Engineers designing applications that perform cryptographic functions implement a technique called constant-time programming, which effectively prevents data from being mixed with addresses and getting placed in the cache and leaked. But in the case of the M-series chips, constant-time programming isn’t effective says Daniel Genkin, a cybersecurity and privacy professor at Georgia Institute of Technology and one of the researchers who discovered the flaw.

He says the problem with the prefetcher on the Apple M-series chips exists because unlike other prefetchers in other chips that only examine addresses, the prefetcher in the Apple chips are programmed to also look at values stored inside addresses and this therefore puts them in the vulnerable position of confusing a value with an address and placing it into the cache.

“If a value looks like an address, then [the prefetcher] might decide to treat it like an address,” he says.

The M3 chip does have a special bit in the processor that programmers can set to disable the prefetcher for cryptographic functions and preventing cryptographic data from being placed in the cache; but the M1 and M2 do not allow the prefetcher to be disabled.

Attack Vector

How does an attacker trick the processor? They can do this by slipping malicious code into an application that a user downloads to their computer. The GoFetch attack code they created doesn’t require root access on a machine to work; it can trick the processor into doing this with just the same level of access that any third-party application has on a machine.

It could also be conducted on a cloud server hosting virtual machines used by multiple parties.

“If I’m on Amazon on a cloud server using a virtual machine and there’s another virtual machine using keys there, that’s another example of a case where this could be a problem,” says Green. But he cautions that it’s not an easy attack to pull off.

It’s also theoretically possible for an attacker to pull this off by embedding malicious code into Javascript on a web site so that when a computer with an M-series chip visits the site, the attacker’s malicious code can conduct the attack to grab data from the cache. The researchers didn’t test a web site attack, but Green says the scenario is plausible. It would also be a more concerning attack, he notes, because attackers could scale it to attack thousands of computers quickly.

Green says the risk for most people from the GoFetch application-style attack is probably low.

“We’re talking about high-end users, like someone who has a cryptocurrency wallet with a lot of money,” he says. But he notes that in theory this attack might be used to break the TLS cryptography that a computer’s browser uses to encrypt communication between their computer and web sites, which could allow attackers to decrypt that communication to extract a user’s session cookie for their Gmail or other web-based email account and use it to log into the account as them.

“I’m not saying it’s a practical attack I’m just saying that’s the kind of threat you might be worried about,” he says, “You can get [other] very high-valued keys potentially” including their iCloud keys to access backed up data.
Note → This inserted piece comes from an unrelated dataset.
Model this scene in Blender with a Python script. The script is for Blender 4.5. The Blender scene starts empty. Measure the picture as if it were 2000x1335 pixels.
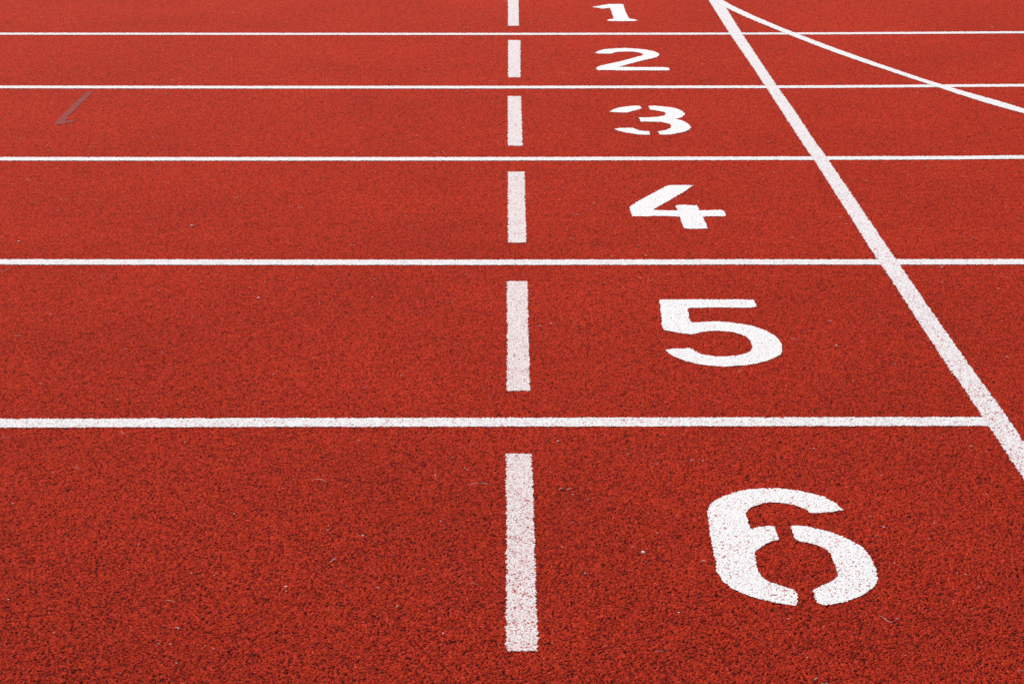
import bpy, math, numpy as np
from mathutils import Vector, Matrix

# ------------------------------------------------------------------ camera, sky, sun, exposure
SC = bpy.context.scene
COL = SC.collection
CAM_H = 1.471
PITCH = math.asin(.31132)
cam_d = bpy.data.cameras.new('camera')
cam = bpy.data.objects.new('camera', cam_d); COL.objects.link(cam)
cam.location = (0, 0, CAM_H)
cam.rotation_euler = (math.pi/2 - PITCH, 0, 0)
cam_d.sensor_width = 36.0
cam_d.lens = 36.0*3936/2000
cam_d.clip_start = .05; cam_d.clip_end = 500
SC.camera = cam

SUN_EL, SUN_AZ = math.radians(52), math.radians(-35)     # azimuth clockwise from +Y
w = bpy.data.worlds.new('World'); SC.world = w; w.use_nodes = True
nt = w.node_tree; bg = nt.nodes['Background']
sky = nt.nodes.new('ShaderNodeTexSky'); sky.sky_type = 'NISHITA'; sky.sun_disc = False
sky.sun_elevation = SUN_EL; sky.sun_rotation = SUN_AZ
sky.air_density = 1.0; sky.dust_density = 6.0; sky.ozone_density = .6
nt.links.new(sky.outputs[0], bg.inputs[0]); bg.inputs[1].default_value = .12
sun_d = bpy.data.lights.new('sun', 'SUN'); sun = bpy.data.objects.new('sun', sun_d); COL.objects.link(sun)
sun_d.energy = 1.4; sun_d.angle = math.radians(14); sun_d.color = (1, .97, .93)
dv = Vector((math.sin(SUN_AZ)*math.cos(SUN_EL), math.cos(SUN_AZ)*math.cos(SUN_EL), math.sin(SUN_EL)))
sun.rotation_euler = dv.to_track_quat('Z', 'Y').to_euler()
vs = SC.view_settings
vs.view_transform = 'Standard'; vs.look = 'None'; vs.gamma = 1; vs.use_curve_mapping = False
vs.exposure = .14
SC.cycles.use_denoising = False
SC.cycles.max_bounces = 4; SC.cycles.diffuse_bounces = 2; SC.cycles.glossy_bounces = 2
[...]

The researchers reported the issue to Apple in December, but other than thanking them for their work, Genkin says Apple didn’t indicate what, if anything, it might do to address the problem.

The Fix

Because this is not a flaw in the Apple operating system but instead is a hardware issue in the chip, Apple can’t just release a patch the way it would for software flaws. It could, however, address the problem in subsequent chip designs.

Asked for comment about the problem, an Apple spokesman didn’t answer my questions directly but said only, “We want to thank the researchers for their collaboration as this research advances our understanding of these types of threats.” He also sent me a link to an Apple site for application developers.


Apple's developer page, which tells developers who are creating cryptographic applications to enable DIT to avoid the problem the researchers found. But the fix described on this page only works with Apple's M3 chips, not the M1 and M2.

The site includes an instruction to developers of cryptographic applications to include code in their program that causes the processor to implement data-independent timing, or DIT, that effectively disables the prefetcher when the computer is performing cryptographic functions for their application. It’s not clear how long this instruction has been on Apple’s developers site; there’s no date on the page.

There are two issues with the DIT fix, however. 1) Disabling the prefetcher will likely slow down the processor during cryptographic functions, the researchers say. By how much, they don’t know. 2) The DIT works only for Apple’s M3 chips; as noted above, the M1 and M2 chips don’t have the ability to disable the prefetcher. Apple only debuted the M3 chip recently – the first Macbooks with M3 chips became available last October. This suggests that Apple may have become aware of the problem on its own, sometime after products with M1 and M2 chips were sold (and before the researchers notified them about the issue in December), and added this ability to disable the prefetcher in the M3 chip as a result. If this is the case, then it means Apple made the change without telling consumers about the issue with their M1 and M2 chips. But this is only speculation at this point.

Green says he was never aware of this instruction to developers to implement DIT.

“I implement crypto, and this is literally the first time I’ve heard of it,” he says, noting that other cryptographers have likely missed it as well. “I would say that the number of crypto libraries that are doing this has to be pretty low. Zero.”

[After this story published, Apple told me they just posted the instruction about the DIT to their web site yesterday, timed to the public release of the researchers' findings, which means that developers were not told to do this fix prior to yesterday's release and explains why Green had not heard of it before.]

Genkin says that Apple’s own crypto library, Core Crypto, does disable the prefetcher for the M3 chip. He doesn’t know if developers of other cryptography applications have followed the instructions on Apple’s developer page to implement the DIT fix. But he says the message to enable the DIT to avoid this problem makes it clear that developers shouldn’t consider it optional.

“To experienced application developers, if you say enable DIT to enable constant time, what I’m hearing is if you don’t do this it will be bad,” he says. “For cryptographic engineers that know the literature well, it’s more than sufficient.”

The researchers suggest some other mitigations that developers can implement in their cryptographic programs to protect the secret key data when a system performs cryptographic functions. But Green says they’re not clean fixes to address the problem in M1 and M2 chips.

UPDATED 3.22.23: To add speculation about when Apple may have learned about this issue and to add Apple's statement about when the DIT instruction to developers got added to its web site.